Nolan adorait Marchand. Mais cette année-là, Moncton accueillait la Coupe Memorial. Les Wildcats ont donc échangé Marchand dans le but de s'améliorer. Le défenseur Luc Bourdon - mort tragiquement dans un accident de moto en 2008 - a donc pris le chemin de Moncton. Brad Marchand est parti en Abitibi.

Au début, cet anglophone unilingue ne voulait rien savoir de partir pour Val-d'Or. Durant l'été 2006, il a même dit qu'il était prêt à aller jouer en Europe plutôt que de partir au nord du parc de La Vérendrye. Il réclamait une transaction. Le jeune défenseur Kristopher Letang a dû l'appeler pour le rassurer.
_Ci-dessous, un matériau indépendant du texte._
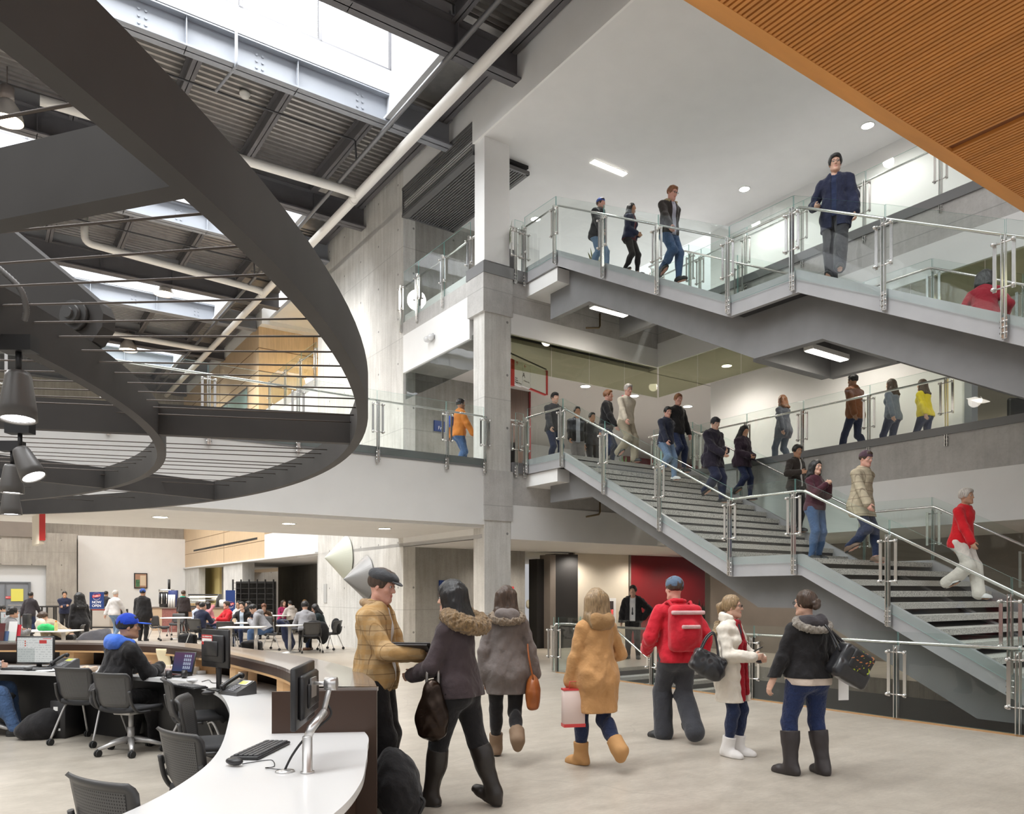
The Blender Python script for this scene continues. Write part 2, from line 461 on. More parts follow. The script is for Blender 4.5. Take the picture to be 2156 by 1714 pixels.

«Il avait entendu des rumeurs sur le milieu. Il se demandait s'il allait pouvoir être bien dans un milieu francophone comme Val-d'Or, explique Sylvie Falvo. Mais vite, il s'est placé les pieds. Dès le début, il a aimé ça ici.»

Tout de suite, Marchand s'est plu dans sa famille d'accueil. L'équipe lui a trouvé des tuteurs pour qu'il puisse poursuivre ses études en anglais. Il a même pris goût à l'Abitibi. «Il adorait le steak d'orignal», note Mme Falvo. Les choses se sont aussi vite placées sur la glace.

«La première chose qui me vient à l'esprit quand il est question de Brad, c'est que c'est tout un compétiteur, lance son entraîneur d'alors, Éric Lavigne. C'est l'un des gars que j'ai entraînés dans ma carrière qui est le plus gamer. C'est-à-dire que dans les matchs importants, quand il fallait un gros but, un jeu important, il était tout le temps là quand ça arrivait.»

L'allumette

Éric Lavigne se souvient plus particulièrement d'un match durant les séries de 2007. Les Foreurs perdaient 3 matchs à 1 contre Cap-Breton. C'était la prolongation. La petite équipe de Val-d'Or était à un but d'être éliminée, lorsqu'un joueur a enfilé le but gagnant. C'était Brad Marchand. Ensuite, les Foreurs ont remonté la pente et remporté la série.

«La foule était tellement contre lui à Cap-Breton. Il y avait eu une avalanche de bouteilles d'eau lancées en sa direction quand il avait marqué, raconte Lavigne. Je me souviens de sa face, de son sourire. Il avait donc du fun dans ce contexte-là! Je le revois sortir de la patinoire après le match; il s'amusait à éviter les bouteilles d'eau...»

«Il était un joueur-clé de l'équipe avec Kristopher Letang. Brad, c'était notre allumette, rappelle Lavigne. Il était efficace à l'attaque. Ç'a été un gros morceau pour les Foreurs.»

Puis Marchand est parti terminer sa carrière junior avec les Mooseheads d'Halifax. L'attaquant de 5'9 a forcé la porte des Bruins de Boston; une équipe a toujours besoin d'une allumette.

Marchand s'est bâti une réputation peu enviable au fil des ans dans la Ligue. Mais c'est certainement à Montréal qu'il suscite le plus de huées. L'animosité s'est peut-être installée en 2010 quand P.K. Subban lui a asséné une mise en échec dévastatrice. Les deux joueurs se sont toujours cherché noise depuis.

Chose certaine, Marchand aura au moins deux admirateurs au Centre Bell pour ces séries. Josée Falvo et son mari vont assister à l'un des matchs la semaine prochaine. La foule aura beau huer Marchand tant qu'elle le veut, la famille de Val-d'Or ne va pas broncher.

«Quand je le vois sur la glace, je ne vois pas le joueur. Je vois le garçon qu'on a hébergé, dit Josée Falvo. Ça me rappelle de bons souvenirs.»